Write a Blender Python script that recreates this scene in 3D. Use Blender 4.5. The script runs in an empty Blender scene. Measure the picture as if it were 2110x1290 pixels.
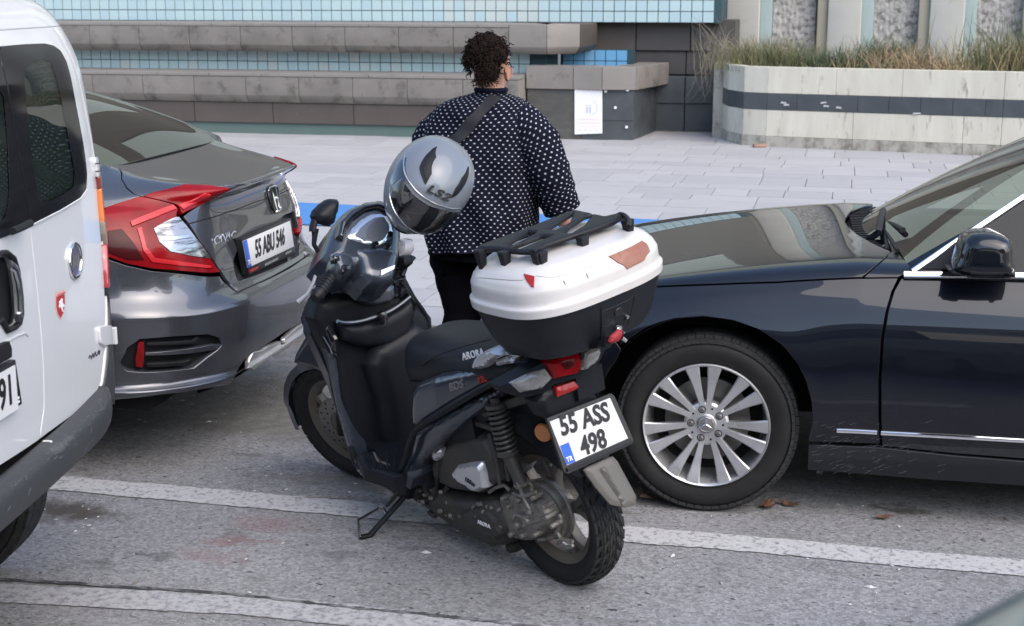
import bpy, bmesh, math, random
import numpy as np
from mathutils import Vector, Matrix
from mathutils.geometry import delaunay_2d_cdt
R = math.radians; PI = math.pi
random.seed(7); rs = np.random.RandomState(11)
SC = bpy.context.scene; COL = SC.collection

# ------------------------------------------------------------------ camera, sky, sun, exposure
CF, CX, CY, CH = 3000.0, 1055.0, 645.0, 1.79
YAW = R(13); PITCH = math.atan((645 + 16) / CF)
cam = bpy.data.cameras.new('camera'); camo = bpy.data.objects.new('camera', cam); COL.objects.link(camo)
cam.sensor_width = 36; cam.lens = CF / 2110 * 36; cam.clip_start = .05; cam.clip_end = 400
camo.location = (0, 0, CH); camo.rotation_euler = (PI / 2 - PITCH, 0, YAW)
cam.dof.use_dof = True; cam.dof.focus_distance = 5.2; cam.dof.aperture_fstop = 7.5
SC.camera = camo
W = bpy.data.worlds.new('World'); SC.world = W; W.use_nodes = True
nt = W.node_tree; bg = nt.nodes['Background']; sky = nt.nodes.new('ShaderNodeTexSky')
sky.sky_type = 'NISHITA'; sky.sun_disc = False; sky.sun_elevation = R(44); sky.sun_rotation = R(128)
sky.air_density = 1.0; sky.dust_density = 1.6; sky.ozone_density = 1.0
nt.links.new(sky.outputs[0], bg.inputs[0]); bg.inputs[1].default_value = .15
sl = bpy.data.lights.new('sun', 'SUN'); sl.energy = 1.2; sl.angle = R(75); sl.color = (1, .90, .78)
so = bpy.data.objects.new('sun', sl); COL.objects.link(so)
# sun azimuth: sky rotation measured clockwise from +Y
az = R(128); so.rotation_euler = (PI / 2 - R(44), 0, PI - az)
SC.view_settings.view_transform = 'Standard'; SC.view_settings.look = 'None'
SC.view_settings.exposure = 1.27; SC.view_settings.gamma = 1; SC.view_settings.use_curve_mapping = False
SC.render.engine = 'CYCLES'; SC.cycles.max_bounces = 8; SC.cycles.transparent_max_bounces = 12
SC.cycles.use_denoising = True

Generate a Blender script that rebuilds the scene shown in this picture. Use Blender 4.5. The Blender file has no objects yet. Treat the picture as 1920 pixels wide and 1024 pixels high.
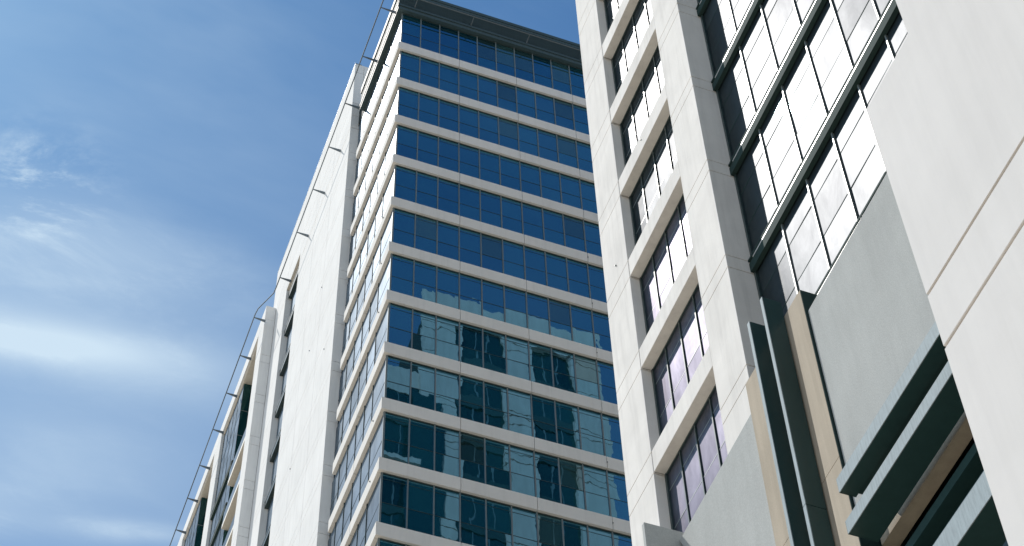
import bpy, math, random
from mathutils import Matrix, Vector
R = random.Random(7)
S = bpy.context.scene
C = S.collection

# ------------------------------------------------------------------ camera
cd = bpy.data.cameras.new('camera'); cam = bpy.data.objects.new('camera', cd); C.objects.link(cam)
S.camera = cam
cd.sensor_width = 36.0; cd.sensor_fit = 'HORIZONTAL'
cd.lens = 3653.9 / 1920 * 36.0
cd.clip_start = 0.1; cd.clip_end = 8000
az, el, ro = math.radians(22.2435), math.radians(53.6979), math.radians(-2.2947)
fw = Vector((math.cos(el) * math.sin(az), math.cos(el) * math.cos(az), math.sin(el)))
rt = fw.cross(Vector((0, 0, 1))).normalized(); up = rt.cross(fw)
r2 = rt * math.cos(ro) + up * math.sin(ro); u2 = -rt * math.sin(ro) + up * math.cos(ro)
m = Matrix((r2, u2, -fw)).transposed().to_4x4(); m.translation = Vector((0, 0, 1.6))
cam.matrix_world = m
S.render.resolution_x = 1024; S.render.resolution_y = 546

# ------------------------------------------------------------------ light
SUN_DIR = Vector((1.0, -1.30, -2.55)).normalized()       # the way the light travels
to_sun = -SUN_DIR
sd = bpy.data.lights.new('sun', 'SUN'); sun = bpy.data.objects.new('sun', sd); C.objects.link(sun)
sd.energy = 3.1; sd.angle = math.radians(0.5); sd.color = (1.0, 0.955, 0.89)
sun.location = to_sun * 300
sun.rotation_euler = SUN_DIR.to_track_quat('-Z', 'Y').to_euler()
S.view_settings.view_transform = 'Standard'; S.view_settings.look = 'None'
S.view_settings.gamma = 1; S.view_settings.use_curve_mapping = False
S.view_settings.exposure = 0.48

W = bpy.data.worlds.new('World'); S.world = W; W.use_nodes = True
nt = W.node_tree; nt.nodes.clear()
N = lambda t, tree=None: (tree or nt).nodes.new(t)
sky = N('ShaderNodeTexSky'); sky.sky_type = 'NISHITA'; sky.sun_disc = False
sky.sun_elevation = math.asin(to_sun.z); sky.sun_rotation = math.atan2(to_sun.x, to_sun.y)
sky.air_density = 1.0; sky.dust_density = 0.7; sky.ozone_density = 1.6; sky.altitude = 20
out = N('ShaderNodeOutputWorld'); bg = N('ShaderNodeBackground'); bg.inputs[1].default_value = 0.1
nt.links.new(bg.outputs[0], out.inputs[0])
tc = N('ShaderNodeTexCoord')
def wmath(op, a, b=None, c=None):
    n = N('ShaderNodeMath'); n.operation = op
    for i, v in enumerate((a, b, c)):
        if v is None: continue
        if isinstance(v, (int, float)): n.inputs[i].default_value = v
        else: nt.links.new(v, n.inputs[i])
    return n.outputs[0]
def wvm(op, a, b):
    n = N('ShaderNodeVectorMath'); n.operation = op
    nt.links.new(a, n.inputs[0])
    if isinstance(b, (tuple, Vector)): n.inputs[1].default_value = tuple(b)
    else: nt.links.new(b, n.inputs[1])
    return n
# cirrus: a layer projected on a plane high above (x/z, y/z), streaked along one wind direction
sep = N('ShaderNodeSeparateXYZ'); nt.links.new(tc.outputs['Generated'], sep.inputs[0])
zc = wmath('MAXIMUM', sep.outputs[2], 0.06)
cx = wmath('DIVIDE', sep.outputs[0], zc); cy = wmath('DIVIDE', sep.outputs[1], zc)
com = N('ShaderNodeCombineXYZ'); nt.links.new(cx, com.inputs[0]); nt.links.new(cy, com.inputs[1])
def layer(rot, scale, ns, detail, rough, dist, lo, hi):
    mp = N('ShaderNodeMapping'); mp.inputs['Rotation'].default_value = (0, 0, rot); mp.inputs['Scale'].default_value = scale
    nt.links.new(com.outputs[0], mp.inputs[0])
    no = N('ShaderNodeTexNoise'); no.inputs['Scale'].default_value = ns; no.inputs['Detail'].default_value = detail
    no.inputs['Roughness'].default_value = rough; no.inputs['Distortion'].default_value = dist
    nt.links.new(mp.outputs[0], no.inputs[0])
    mr = N('ShaderNodeMapRange'); mr.interpolation_type = 'SMOOTHSTEP'
    mr.inputs['From Min'].default_value = lo; mr.inputs['From Max'].default_value = hi
    nt.links.new(no.outputs[0], mr.inputs[0]); return mr.outputs[0]
veil = layer(0.35, (1, 3.0, 1), 1.6, 6, 0.55, 0.5, 0.40, 0.78)
wisp = layer(0.20, (1, 2.0, 1), 9.0, 9, 0.66, 0.35, 0.40, 0.70)
def blob(cxy, ax, wl, ws):
    # soft elongated patch of cirrus on the cloud plane
    d = wvm('SUBTRACT', com.outputs[0], (cxy[0], cxy[1], 0)).outputs[0]
    a = wmath('DIVIDE', wvm('DOT_PRODUCT', d, (math.cos(ax), math.sin(ax), 0)).outputs['Value'], wl)
    b = wmath('DIVIDE', wvm('DOT_PRODUCT', d, (-math.sin(ax), math.cos(ax), 0)).outputs['Value'], ws)
    q = wmath('ADD', wmath('MULTIPLY', a, a), wmath('MULTIPLY', b, b))
    return wmath('POWER', 2.718, wmath('MULTIPLY', q, -1.0))
def plane_of(px, py):
    d = r2 * ((px - 960) / 3653.9) - u2 * ((py - 512) / 3653.9) + fw
    return d.x / d.z, d.y / d.z
def axis(p, q):
    a = plane_of(*p); b = plane_of(*q)
    return math.atan2(b[1] - a[1], b[0] - a[0]), math.hypot(b[0] - a[0], b[1] - a[1])
def patch(p, q, ws):
    an, ln = axis(p, q); a = plane_of((p[0] + q[0]) / 2, (p[1] + q[1]) / 2)
    return blob(a, an, ln / 2, ws)
tot = None
for p, q, ws, k, src in [((-10, 350), (165, 345), 0.030, 2.1, 'w'), ((-260, 570), (440, 715), 0.026, 0.55, 's'), ((-200, 610), (330, 670), 0.015, 0.5, 'm'), ((0, 420), (430, 520), 0.03, 0.3, 'm'), ((-200, 640), (560, 900), 0.12, 0.20, 's'), ((-100, 60), (520, 200), 0.09, 0.22, 'v'),
                    ((-300, 430), (430, 560), 0.045, 0.30, 'm'), ((-100, 800), (330, 900), 0.04, 0.16, 's'), ((100, 985), (380, 1005), 0.010, 0.35, 'm'),
                    ((100, 40), (560, 150), 0.05, 0.16, 'v'), ((880, 0), (1050, 60), 0.06, 0.25, 'v'), ((-250, 900), (120, 960), 0.03, 0.35, 'm')]:
    b = wmath('MULTIPLY', patch(p, q, ws), k)
    if src == 'w': t = wisp
    elif src == 'v': t = veil
    elif src == 's': t = wmath('MULTIPLY_ADD', wisp, 0.18, 0.82)
    else: t = wmath('MULTIPLY_ADD', wisp, 0.45, 0.55)
    b = wmath('MULTIPLY', b, t)
    tot = b if tot is None else wmath('ADD', tot, b)
tot = wmath('ADD', tot, wmath('MULTIPLY', veil, 0.13))
horiz = N('ShaderNodeMapRange'); horiz.inputs['From Min'].default_value = 0.88; horiz.inputs['From Max'].default_value = 0.25
horiz.inputs['To Min'].default_value = 0.0; horiz.inputs['To Max'].default_value = 1.0
nt.links.new(sep.outputs[2], horiz.inputs[0])
tot = wmath('MINIMUM', wmath('ADD', tot, wmath('MULTIPLY', horiz.outputs[0], 0.7)), 0.92)
mix = N('ShaderNodeMix'); mix.data_type = 'RGBA'
gam = wvm('MULTIPLY', sky.outputs[0], (0.34, 0.63, 0.83))     # clear air: deeper, slightly greener blue
nt.links.new(tot, mix.inputs[0]); nt.links.new(gam.outputs[0], mix.inputs[6]); mix.inputs[7].default_value = (4.8, 5.9, 6.8, 1)
nt.links.new(mix.outputs[2], bg.inputs[0])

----

▶ Problem to solve: Using the data above, print only the lines starting at the one with "Generate a Blender" and ending at the one with "C = S.collection", exactly as they stand, minus the pictures.

▶ Exercise answer:
Generate a Blender script that rebuilds the scene shown in this picture. Use Blender 4.5. The Blender file has no objects yet. Treat the picture as 1920 pixels wide and 1024 pixels high.
import bpy, math, random
from mathutils import Matrix, Vector
R = random.Random(7)
S = bpy.context.scene
C = S.collection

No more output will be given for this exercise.